About 12 years ago, in the early years of starting up the SRK office in East London, Nel remembers working on groundwater feasibility studies to establish the quantity and quality of groundwater in various areas of the province. A number of well fields and boreholes were developed as a result; the issue now is to look after them.

“South Africa is blessed with substantial but finite groundwater resources. If we don’t properly monitor and manage the boreholes we install, then groundwater resources can easily be overexploited and can run dry,” he says. “Then we have to repeat the whole costly process of finding other groundwater resources and accessing them, while remembering these opportunities are not limitless.”

It is therefore vital that water service providers (usually the local municipalities) and private users (such as farmers) understand how much water is in the aquifers that they exploit, and how much offtake the aquifers can sustain. While helping find and access groundwater, SRK believes monitoring and management must be emphasised.

“What we have aimed to do over the past couple of years is to convince authorities to fund the establishment of groundwater models as part of aquifer management,” states Nel. “A groundwater model is a scientific way of assessing how much water is available, how much is replenished through rainfall and other sources such as rivers, and how much can actually be abstracted over a period before we threaten the sustainability of the aquifer.”

This gives authorities and users an overview of water availability in their area. This has proved to be a good starting point for water planning strategies, although it does not by itself solve the problem.

Local authorities, for example, have generally only looked at their own use – the use by the homes and businesses they supply within their jurisdiction of towns and villages – when checking their abstraction levels against the flow potential of the aquifer. The ‘private use’ of groundwater – mainly by farming communities – is often not included in the calculation because farms are usually not supplied by local authorities.

“What we’ve seen is that private abstraction for irrigation often makes up a significant portion of what is pumped from an aquifer,” he explains. “When asked by water authorities to recommend how much water they can pump for their needs, we may conclude that there is enough potential in an aquifer to satisfy the town. But if we add in the demand from, for example, the farming community close to the town, we realise that the aquifer could run dry over just a few years.”

This of course demands greater cooperation between the municipalities and the agricultural sector, an area of sensitivity as many farmers have in the past generally been left to operate on their own in this regard.

“The law is clear that groundwater is a public asset – it does not belong to the person on whose land it occurs,” says Nel. “So private users cannot use as much as they want, or as much as they can pump from their boreholes. That is why the law requires private users to register their water abstraction with the Department of Water Affairs.”

As one of those provinces with insufficient surface water, the Eastern Cape is growing more dependent on groundwater, with many municipalities looking to develop more production boreholes on private properties – another reason for greater cooperation between these parties.

“So the challenge is to get the authorities and private users around a table to explain the need for better groundwater management, as in many cases they are both pumping from the same aquifers,” he continues. “The danger is that, without sufficient cooperation, the resources will be depleted, leaving both parties without water at the end of the day.”

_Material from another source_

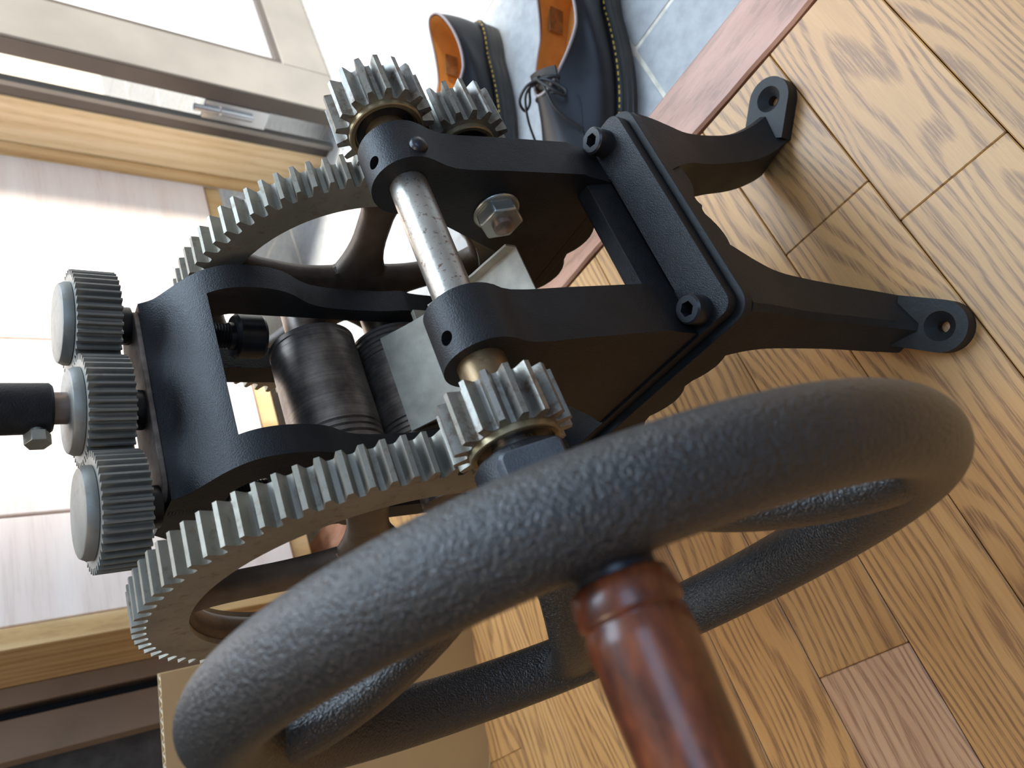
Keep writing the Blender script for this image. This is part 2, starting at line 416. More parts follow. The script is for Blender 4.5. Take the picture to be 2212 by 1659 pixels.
# ================================================================== SETTING
# ---- wooden floor: planks run along X, rows across Y
floor = MB().box(-1.4, 0.360, -0.9, 1.10, -0.05, -0.0065).build('floor', SUB, None, 0)
tag(floor, 'golden oak plank floor under the rolling mill', 'floor', kind='structure')
ROW = [-0.0146 + 0.0692 * k for k in range(-13, 17)]
known = {(-0.0146 + 0.0692): None}
rr = random.Random(3)
for i in range(len(ROW) - 1):
    y0, y1 = ROW[i], ROW[i + 1]
    k = i - 13
    ends = {1: [0.2037], 2: [0.2379, -0.46], 4: [-0.007, -0.62], 3: [-0.30], 0: [-0.12], 5: [-0.21]}.get(k)
    if ends is None: ends = [rr.uniform(-0.5, 0.25)]
    x = min(ends)
    while x > -1.0: x -= rr.uniform(0.45, 0.75); ends.append(x)
    xs = sorted([e for e in ends if -1.35 < e < 0.33] + [-1.4, 0.3612])
    for a, b in zip(xs[:-1], xs[1:]):
        pink = (k == 4 and b < 0.0 and a > -0.7)
        pl = MB().box(a + 0.00015, b - 0.00015, y0 + 0.0003, y1 - 0.0003, -0.0065, 0.0)
        o = pl.build('plank', OAK_P if pink else OAK, floor, 0)
        md = o.modifiers.new('bevel', 'BEVEL'); md.width = 0.0007; md.segments = 1
        if pink: tag(o, 'pinkish oak plank end')

# ---- step edge (kamachi)
kb = MB()
ys = [-0.9 + 0.02 * i for i in range(101)]
loops = []
for y in ys:
    e = 0.0005 * sin(y * 41) + 0.0004 * sin(y * 97 + 1)
    loops.append([(0.3622 + e, y, -0.12), (0.3622 + e, y, 0.001), (0.3645 + e, y, 0.0028), (0.4095, y, 0.0028), (0.4125, y, 0.0), (0.4125, y, -0.12)])
kb.loft(loops)
trim1 = kb.build('trim_1', KAMA, None, 30)
tag(trim1, 'pinkish brown wooden step edge between plank floor and entrance tiles', 'step edge', kind='structure')

# ---- entrance tiles
TZ = -0.12
tf = MB().box(0.4127, 12.0, -4.0, 12.0, TZ - 0.05, TZ - 0.0009).build('floor', GROUT, None, 0)
tag(tf, 'grey stone tiles of the lower entrance floor', 'floor', kind='structure')
PT = 0.2544
tx = [0.589 + PT * k for k in range(-1, 11)]; ty = [0.2533 + PT * k for k in range(-6, 8)]
for a, b in zip(tx[:-1], tx[1:]):
    for c, d in zip(ty[:-1], ty[1:]):
        g = 0.0026; x0 = max(a, 0.4127) + g; x1 = b - g
        MB().prism(rrect(x0, x1, c + g, d - g, 0.002, 2), 'Z', TZ - 0.003, TZ).build('tile', TILE, tf, 30)

# ---- shoe cabinet
CY = 0.93
cab = thing('shoe_cabinet', (0.69, CY + 0.18, 0.0), 'wall-hung shoe cabinet with pale pinkish wooden doors, above the entrance tiles', 'cabinet')
MB().box(0.328, 1.051, CY + 0.022, CY + 0.36, 0.052, 1.10).build('carcass', YWOOD, cab, 0)
for a, b in ((0.3285, 0.457), (0.457, 0.708), (0.708, 1.050)):
    MB().box(a + 0.0015, b - 0.0015, CY, CY + 0.02, 0.067, 1.09).build('door', CABDOOR, cab, 30, bev=0.0015)
MB().box(0.328, 1.051, CY + 0.004, CY + 0.022, 0.040, 0.0645).build('base_rail', YWOOD, cab, 0, bev=0.001)
MB().box(0.304, 0.3272, CY - 0.005, CY + 0.36, 0.03, 1.10).build('side_panel', YWOOD, cab, 0, bev=0.001)

# ---- left wall with dark trims beyond the cabinet end
wl = MB().box(-1.4, 0.300, 1.085, 1.15, -0.02, 2.3)
wl = wl.build('wall_left', DARKWALL, None, 0); tag(wl, 'dark wall beside the shoe cabinet behind the cardboard box', 'wall', kind='structure')
MB().box(0.282, 0.3035, 1.055, 1.085, 0.0, 2.2).build('trim_strip', BROWNTRIM, wl, 0, bev=0.001)
MB().box(0.268, 0.282, 1.08, 1.086, 0.0, 2.2).build('shadow_gap', HOLE, wl, 0)
MB().box(0.224, 0.268, 1.055, 1.085, 0.0, 2.2).build('trim_strip', BROWNTRIM, wl, 0, bev=0.001)
tb = MB().box(0.3, 1.10, 1.305, 1.36, -0.12, 2.3).build('wall_back', WALLW, None, 0)
tag(tb, 'pale wall behind the shoe cabinet', 'wall', kind='structure')

# ---- entrance door: jamb, frame and open leaf
jm = MB().box(1.05, 1.074, 0.825, 0.905, TZ, 2.2).build('trim_2', JAMBW, None, 0, bev=0.002)
tag(jm, 'light oak door jamb between the shoe cabinet and the open door', 'door jamb', kind='structure')
MB().box(1.046, 1.074, 0.905, 0.9285, TZ, 2.2).build('jamb_shade_strip', YWOOD, jm, 0)  # darker wood strip added to paint the jamb's shadow side
MB().box(1.052, 1.070, 0.803, 0.825, TZ, 2.2).build('metal_frame', ALU_D, jm, 0, bev=0.002)
MB().box(1.044, 1.056, 0.794, 0.803, TZ, 2.2).build('metal_frame_lip', ALU, jm, 0, bev=0.001)
dr = thing('door_1', (1.25, 0.74, TZ), 'grey brown metal entrance door standing open with frosted glass pane', 'door', kind='structure')
DY0, DY1, DZ = 0.727, 0.757, TZ + 0.006
MB().box(1.05, 1.150, DY0, DY1, DZ, 2.1).build('stile', ALU, dr, 0, bev=0.002)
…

Nel adds that this is not so much an issue in areas where government is the main landowner (for example, where land is communal), but the concern is mainly where towns are dependent on groundwater – and farmers in the area have historically used groundwater for their irrigation needs.

“There are some Karoo towns, for instance, which are facing these challenges already; abstraction levels have grown substantially over time and they could face the depletion of their current water source within the next few years,” he comments.

The Department of Water Affairs, as the overall custodian of the country’s water resources, is legally empowered to authorise water use, a process in which it applies terms and conditions. However, before it authorises water use, it would have to take into account other abstractions in the area.

“The problem is that many private users do not apply for these authorisations, so the department may not be fully aware of how much water is being taken from any specific area,” Nels says. “When the municipality applies for a water use authorisation in the same area, it is very likely that it will be granted, as the department must assume from its records that there is limited abstraction by private users in the area.”

According to Nel, the department is still working to get all large private users to register their boreholes and their pumping levels – an initiative it began pushing in the 1980s.

“The Department of Water Affairs needs this information; if there is large-scale private abstraction in an area where the municipality also needs groundwater, there is always going to be the danger of depletion,” he says. “And when a municipality runs out of water, the first place they turn to is the department; while it’s not the department’s responsibility, it often becomes its problem. Implementing a groundwater model as part of a groundwater management strategy, and ongoing monitoring, would help avoid this problem.”

There is a further issue of skills and financial capacity at local level. As the water service provider, the local municipality has traditionally not focused on the protection of aquifers as this requires extra funding and certain scientific skills for monitoring and management, according to Nel.

“Local authorities tend to prioritise the mandate of delivering water of sufficient quality to their customers, but in fact they are also responsible for managing their local sources of water, not just the provision of water to the community,” he states. “The Department of Water Affairs aims to protect water resources on a regional scale, and is not going to manage the municipalities’ water sources for them.”

Specialist engineering skills can be brought in to help tackle these important tasks, if there is a lack of expertise – but funding these specialised inputs continues to be a challenge, he concludes.